Harvey has gas prices on the rise

Drivers along the Eastern Seaboard are beginning to feel pain at the pump as Hurricane Harvey reduces U.S. fuel-making capacity to the lowest level since 2008.

The American Automobile Association (AAA) explained the nuts and bolts of the problem in a web post earlier this week:

About one quarter of oil refining capacity in the Gulf Coast had been taken offline, according to forecasts by Oil Price Information Service (OPIS). That equates to about 2.5 million b/d. Harvey also caused eight refineries in Texas to shutdown, including: ExxonMobil Baytown (584,000 b/d), Deer Park (340,000 b/d), Pasadena Refining (115,700 b/d) and Phillips 66 Sweeny (260,000 b/d) in the Houston region, while several others are operating at reduced rates. In Corpus Christi, Flint Hills (304,000 b/d); Valero (300,000 b/d); CITGO (163,500 b/d) and Valero Three Rivers (91,000 b/d) remain offline since initial shutdowns began in advance of Harvey late last week. Over the weekend, Valero reported its refineries in Corpus Christi and Three Rivers sustained “substantial refinery impacts” and the company is evaluating infrastructure needs to determine when the refineries can resume operations. Corpus Christi is connected via pipeline to refineries in San Antonio and Nixon, TX, which can supply Corpus Christi if local refiners are offline for an extended period.

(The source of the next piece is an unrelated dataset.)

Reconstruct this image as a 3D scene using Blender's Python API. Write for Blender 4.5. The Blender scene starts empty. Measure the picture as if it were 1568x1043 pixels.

As of Thursday, Motivia’s largest in the nation refinery in Port Arthur was offline and the Colonial Pipeline, the largest for gas distribution, was shut down because of a lack of crude production along the Gulf Coast.

In an effort to ease shortages, the U.S. Energy Department said it plans to release 50,000 barrels of crude oil from the Strategic Petroleum Reserve. In addition, the Environmental Protection Agency is issueing waivers exempting many southeastern states from federal clean-air fuel requirements.